▶ [Short task]: In the listing that follows, count the lines holding the word "part" and report only that number.

[Start]

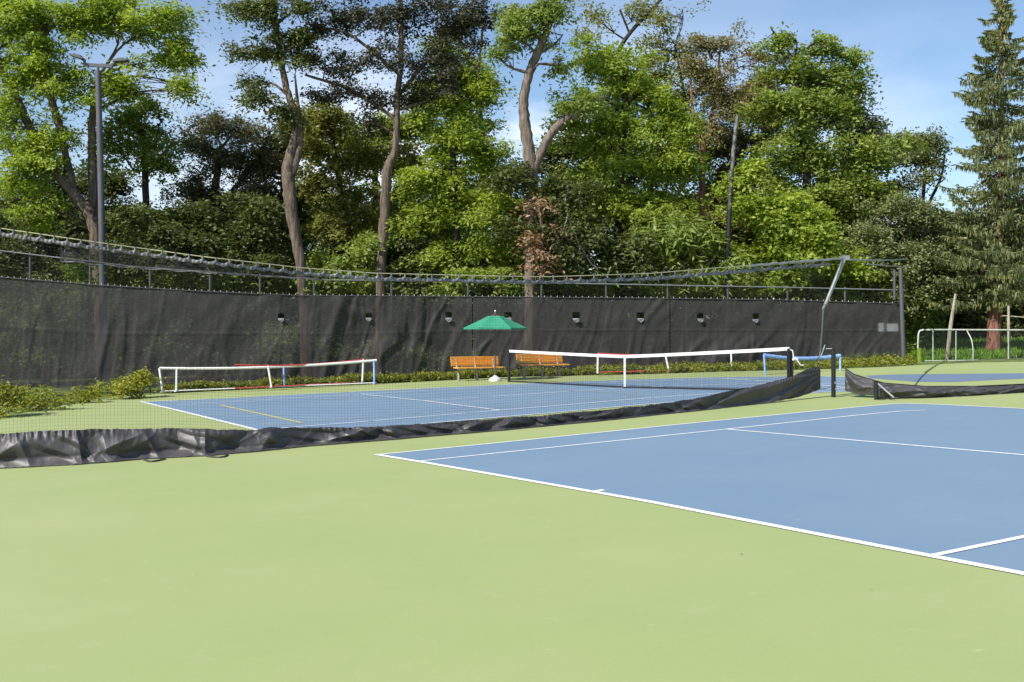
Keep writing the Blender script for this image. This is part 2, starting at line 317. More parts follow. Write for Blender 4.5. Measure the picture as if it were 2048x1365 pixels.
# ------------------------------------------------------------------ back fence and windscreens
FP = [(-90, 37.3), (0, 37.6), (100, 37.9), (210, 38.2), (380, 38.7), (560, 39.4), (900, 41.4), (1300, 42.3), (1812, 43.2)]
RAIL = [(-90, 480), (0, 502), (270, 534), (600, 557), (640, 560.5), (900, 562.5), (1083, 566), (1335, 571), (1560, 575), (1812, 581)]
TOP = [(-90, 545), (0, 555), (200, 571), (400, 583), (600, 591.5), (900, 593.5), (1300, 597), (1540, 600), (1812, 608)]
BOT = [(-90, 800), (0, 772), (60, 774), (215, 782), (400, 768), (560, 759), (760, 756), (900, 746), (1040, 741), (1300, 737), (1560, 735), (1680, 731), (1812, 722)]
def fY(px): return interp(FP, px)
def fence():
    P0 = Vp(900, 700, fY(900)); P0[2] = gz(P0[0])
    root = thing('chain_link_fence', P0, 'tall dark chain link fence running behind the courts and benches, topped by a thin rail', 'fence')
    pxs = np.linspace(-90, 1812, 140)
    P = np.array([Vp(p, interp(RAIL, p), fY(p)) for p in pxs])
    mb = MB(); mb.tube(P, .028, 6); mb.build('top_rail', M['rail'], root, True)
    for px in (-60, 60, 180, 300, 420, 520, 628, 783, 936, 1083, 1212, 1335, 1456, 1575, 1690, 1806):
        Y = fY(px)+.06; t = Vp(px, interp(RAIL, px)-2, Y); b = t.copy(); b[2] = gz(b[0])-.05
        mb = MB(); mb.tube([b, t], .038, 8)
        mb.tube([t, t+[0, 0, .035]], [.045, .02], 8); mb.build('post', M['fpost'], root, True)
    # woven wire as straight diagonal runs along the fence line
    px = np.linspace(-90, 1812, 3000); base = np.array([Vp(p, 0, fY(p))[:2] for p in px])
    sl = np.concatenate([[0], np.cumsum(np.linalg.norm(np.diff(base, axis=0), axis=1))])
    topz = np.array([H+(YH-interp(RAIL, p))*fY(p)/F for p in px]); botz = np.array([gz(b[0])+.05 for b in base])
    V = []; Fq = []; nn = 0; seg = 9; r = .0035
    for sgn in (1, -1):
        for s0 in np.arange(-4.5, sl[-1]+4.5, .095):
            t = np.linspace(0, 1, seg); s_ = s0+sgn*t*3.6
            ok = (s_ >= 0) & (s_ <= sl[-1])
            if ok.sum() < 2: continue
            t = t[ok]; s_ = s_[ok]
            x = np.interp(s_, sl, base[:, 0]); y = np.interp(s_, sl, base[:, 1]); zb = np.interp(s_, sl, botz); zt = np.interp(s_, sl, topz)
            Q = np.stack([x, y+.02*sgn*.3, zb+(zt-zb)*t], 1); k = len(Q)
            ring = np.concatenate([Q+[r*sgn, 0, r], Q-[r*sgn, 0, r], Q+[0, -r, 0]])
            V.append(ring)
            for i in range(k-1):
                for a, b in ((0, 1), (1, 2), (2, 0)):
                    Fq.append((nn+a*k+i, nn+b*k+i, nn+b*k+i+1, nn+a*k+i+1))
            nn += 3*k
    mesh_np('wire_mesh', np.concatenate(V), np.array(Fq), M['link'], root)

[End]
[Start]

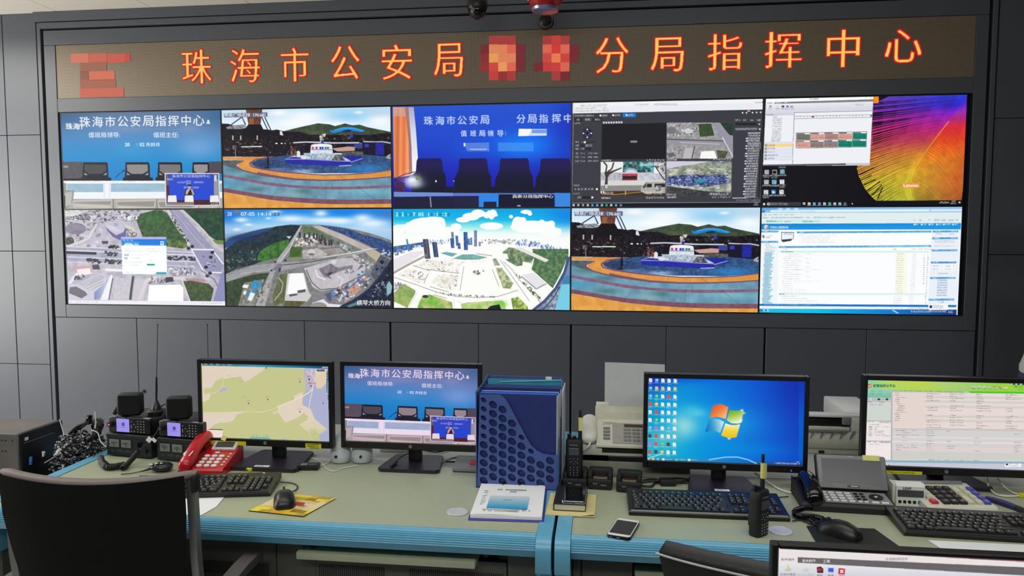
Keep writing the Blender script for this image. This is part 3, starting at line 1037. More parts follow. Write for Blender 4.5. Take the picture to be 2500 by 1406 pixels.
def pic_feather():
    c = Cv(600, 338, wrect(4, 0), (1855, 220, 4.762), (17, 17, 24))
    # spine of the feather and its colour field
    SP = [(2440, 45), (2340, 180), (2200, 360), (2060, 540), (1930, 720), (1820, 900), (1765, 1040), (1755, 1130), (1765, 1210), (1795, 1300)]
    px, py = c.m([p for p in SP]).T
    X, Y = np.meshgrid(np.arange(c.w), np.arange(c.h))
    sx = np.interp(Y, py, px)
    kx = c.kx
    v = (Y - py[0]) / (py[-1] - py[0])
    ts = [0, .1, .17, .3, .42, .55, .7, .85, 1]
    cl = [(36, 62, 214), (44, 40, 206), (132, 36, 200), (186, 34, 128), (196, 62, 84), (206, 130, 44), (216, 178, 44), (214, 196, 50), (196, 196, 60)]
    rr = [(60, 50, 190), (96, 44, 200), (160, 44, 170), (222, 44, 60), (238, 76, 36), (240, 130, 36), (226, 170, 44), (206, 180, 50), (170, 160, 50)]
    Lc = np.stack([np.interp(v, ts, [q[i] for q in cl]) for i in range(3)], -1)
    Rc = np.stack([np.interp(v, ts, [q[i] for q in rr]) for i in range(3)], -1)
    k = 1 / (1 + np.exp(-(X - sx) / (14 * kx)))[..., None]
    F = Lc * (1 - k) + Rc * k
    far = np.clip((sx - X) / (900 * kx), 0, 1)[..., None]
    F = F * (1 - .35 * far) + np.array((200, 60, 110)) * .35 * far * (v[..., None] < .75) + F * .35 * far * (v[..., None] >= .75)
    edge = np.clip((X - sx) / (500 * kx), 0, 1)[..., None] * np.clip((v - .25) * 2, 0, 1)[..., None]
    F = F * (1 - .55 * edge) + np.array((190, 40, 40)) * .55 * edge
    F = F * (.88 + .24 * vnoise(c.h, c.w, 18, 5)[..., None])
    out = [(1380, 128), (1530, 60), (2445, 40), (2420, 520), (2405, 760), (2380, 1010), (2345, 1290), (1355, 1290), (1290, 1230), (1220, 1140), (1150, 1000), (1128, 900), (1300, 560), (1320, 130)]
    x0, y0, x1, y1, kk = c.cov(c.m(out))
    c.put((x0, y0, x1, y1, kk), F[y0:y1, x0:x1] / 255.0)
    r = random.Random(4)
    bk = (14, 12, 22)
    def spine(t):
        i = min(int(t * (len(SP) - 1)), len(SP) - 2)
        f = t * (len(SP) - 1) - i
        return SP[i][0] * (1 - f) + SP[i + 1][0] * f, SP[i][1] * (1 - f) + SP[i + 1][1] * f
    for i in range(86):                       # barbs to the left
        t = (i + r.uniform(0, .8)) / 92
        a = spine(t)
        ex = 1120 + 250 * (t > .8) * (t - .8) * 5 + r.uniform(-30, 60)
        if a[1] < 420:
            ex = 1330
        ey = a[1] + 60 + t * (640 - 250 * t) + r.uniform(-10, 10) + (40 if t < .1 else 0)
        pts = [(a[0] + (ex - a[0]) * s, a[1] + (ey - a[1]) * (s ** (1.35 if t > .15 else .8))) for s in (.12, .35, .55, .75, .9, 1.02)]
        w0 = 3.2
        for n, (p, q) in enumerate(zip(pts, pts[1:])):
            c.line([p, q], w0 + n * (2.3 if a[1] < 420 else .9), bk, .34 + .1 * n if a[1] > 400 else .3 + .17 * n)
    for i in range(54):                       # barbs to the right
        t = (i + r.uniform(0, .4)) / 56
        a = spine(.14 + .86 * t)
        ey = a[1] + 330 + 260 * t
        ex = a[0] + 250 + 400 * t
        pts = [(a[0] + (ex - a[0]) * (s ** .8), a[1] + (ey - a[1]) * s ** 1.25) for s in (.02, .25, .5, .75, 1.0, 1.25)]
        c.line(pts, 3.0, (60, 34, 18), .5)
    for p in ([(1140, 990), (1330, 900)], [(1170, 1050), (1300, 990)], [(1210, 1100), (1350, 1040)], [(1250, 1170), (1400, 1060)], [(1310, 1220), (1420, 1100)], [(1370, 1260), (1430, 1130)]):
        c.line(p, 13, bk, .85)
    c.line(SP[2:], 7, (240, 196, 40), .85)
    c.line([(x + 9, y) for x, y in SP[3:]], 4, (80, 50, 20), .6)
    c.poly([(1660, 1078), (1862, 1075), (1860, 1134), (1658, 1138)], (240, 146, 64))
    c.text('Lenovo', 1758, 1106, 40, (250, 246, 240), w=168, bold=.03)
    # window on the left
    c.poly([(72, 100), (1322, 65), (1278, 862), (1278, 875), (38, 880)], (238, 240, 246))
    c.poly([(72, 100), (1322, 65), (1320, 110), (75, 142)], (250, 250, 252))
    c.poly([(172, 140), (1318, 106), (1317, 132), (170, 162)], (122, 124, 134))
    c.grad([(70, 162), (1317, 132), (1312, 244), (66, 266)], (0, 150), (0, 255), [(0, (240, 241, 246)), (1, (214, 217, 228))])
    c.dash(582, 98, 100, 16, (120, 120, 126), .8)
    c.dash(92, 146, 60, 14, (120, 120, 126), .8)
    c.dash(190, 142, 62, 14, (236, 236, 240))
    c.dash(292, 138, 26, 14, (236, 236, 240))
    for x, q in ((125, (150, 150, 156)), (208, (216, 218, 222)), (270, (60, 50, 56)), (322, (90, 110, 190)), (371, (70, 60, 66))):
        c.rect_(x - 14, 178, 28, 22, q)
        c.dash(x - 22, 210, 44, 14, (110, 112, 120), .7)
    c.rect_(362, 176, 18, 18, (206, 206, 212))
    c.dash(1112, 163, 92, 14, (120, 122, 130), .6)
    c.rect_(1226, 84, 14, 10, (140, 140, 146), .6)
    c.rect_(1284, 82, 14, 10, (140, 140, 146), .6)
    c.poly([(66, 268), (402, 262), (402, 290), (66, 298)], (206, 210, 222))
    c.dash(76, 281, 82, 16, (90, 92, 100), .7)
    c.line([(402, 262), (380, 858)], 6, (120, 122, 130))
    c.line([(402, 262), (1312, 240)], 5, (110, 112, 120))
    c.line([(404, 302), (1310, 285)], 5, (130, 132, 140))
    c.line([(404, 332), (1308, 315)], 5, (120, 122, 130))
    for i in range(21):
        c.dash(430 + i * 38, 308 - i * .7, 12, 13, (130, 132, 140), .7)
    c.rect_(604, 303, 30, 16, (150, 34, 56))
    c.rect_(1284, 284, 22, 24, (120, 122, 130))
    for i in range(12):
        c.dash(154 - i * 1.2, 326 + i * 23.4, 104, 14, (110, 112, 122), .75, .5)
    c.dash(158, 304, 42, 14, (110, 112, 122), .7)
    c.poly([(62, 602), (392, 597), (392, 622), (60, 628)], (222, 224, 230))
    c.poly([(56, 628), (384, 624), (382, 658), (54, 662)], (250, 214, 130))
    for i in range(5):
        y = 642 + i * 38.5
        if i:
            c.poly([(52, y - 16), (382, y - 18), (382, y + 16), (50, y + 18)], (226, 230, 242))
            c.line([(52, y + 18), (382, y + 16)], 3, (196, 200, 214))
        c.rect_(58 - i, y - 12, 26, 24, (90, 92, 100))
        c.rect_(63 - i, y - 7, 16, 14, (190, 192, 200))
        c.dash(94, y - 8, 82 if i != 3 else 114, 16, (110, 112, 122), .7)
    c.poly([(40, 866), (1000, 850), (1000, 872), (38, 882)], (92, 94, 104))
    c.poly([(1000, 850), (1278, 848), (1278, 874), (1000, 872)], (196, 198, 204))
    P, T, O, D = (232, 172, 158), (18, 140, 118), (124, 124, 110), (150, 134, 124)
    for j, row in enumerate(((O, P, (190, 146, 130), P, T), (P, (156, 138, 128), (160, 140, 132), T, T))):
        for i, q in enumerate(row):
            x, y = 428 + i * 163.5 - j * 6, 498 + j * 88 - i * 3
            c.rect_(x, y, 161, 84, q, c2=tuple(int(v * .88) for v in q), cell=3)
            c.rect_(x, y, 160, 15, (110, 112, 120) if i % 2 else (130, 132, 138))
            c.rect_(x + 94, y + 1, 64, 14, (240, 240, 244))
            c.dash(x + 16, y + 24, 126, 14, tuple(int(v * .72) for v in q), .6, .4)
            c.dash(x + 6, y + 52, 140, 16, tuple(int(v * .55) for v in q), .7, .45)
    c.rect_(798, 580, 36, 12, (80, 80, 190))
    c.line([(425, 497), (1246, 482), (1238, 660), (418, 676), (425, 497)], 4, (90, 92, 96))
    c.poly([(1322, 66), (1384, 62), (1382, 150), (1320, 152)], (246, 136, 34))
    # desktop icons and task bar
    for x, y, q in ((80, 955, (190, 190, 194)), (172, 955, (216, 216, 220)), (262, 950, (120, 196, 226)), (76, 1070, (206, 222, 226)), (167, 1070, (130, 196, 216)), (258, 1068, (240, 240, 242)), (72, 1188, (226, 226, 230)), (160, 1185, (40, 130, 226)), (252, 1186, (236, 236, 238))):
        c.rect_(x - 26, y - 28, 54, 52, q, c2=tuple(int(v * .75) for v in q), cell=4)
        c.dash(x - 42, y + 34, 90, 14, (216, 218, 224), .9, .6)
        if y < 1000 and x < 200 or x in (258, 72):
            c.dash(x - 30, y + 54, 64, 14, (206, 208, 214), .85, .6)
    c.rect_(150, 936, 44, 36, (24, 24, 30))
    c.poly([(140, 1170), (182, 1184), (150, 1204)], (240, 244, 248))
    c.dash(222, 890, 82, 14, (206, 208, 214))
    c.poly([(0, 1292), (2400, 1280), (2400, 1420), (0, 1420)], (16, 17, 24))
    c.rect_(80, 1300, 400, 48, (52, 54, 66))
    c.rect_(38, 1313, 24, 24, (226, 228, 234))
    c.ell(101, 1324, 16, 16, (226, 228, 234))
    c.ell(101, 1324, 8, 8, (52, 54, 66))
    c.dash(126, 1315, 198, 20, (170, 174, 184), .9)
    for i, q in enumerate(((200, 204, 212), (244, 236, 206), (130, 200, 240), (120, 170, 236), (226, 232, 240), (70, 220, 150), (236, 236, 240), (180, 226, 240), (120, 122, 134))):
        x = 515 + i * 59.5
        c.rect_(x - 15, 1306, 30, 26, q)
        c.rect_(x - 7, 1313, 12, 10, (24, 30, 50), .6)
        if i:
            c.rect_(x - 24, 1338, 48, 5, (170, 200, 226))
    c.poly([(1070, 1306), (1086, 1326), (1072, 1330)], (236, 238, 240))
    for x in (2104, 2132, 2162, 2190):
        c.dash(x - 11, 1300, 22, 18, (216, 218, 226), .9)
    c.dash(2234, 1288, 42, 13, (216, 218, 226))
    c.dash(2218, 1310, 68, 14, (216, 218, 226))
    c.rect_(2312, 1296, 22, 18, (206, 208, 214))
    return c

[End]

▶ [Response below]: 2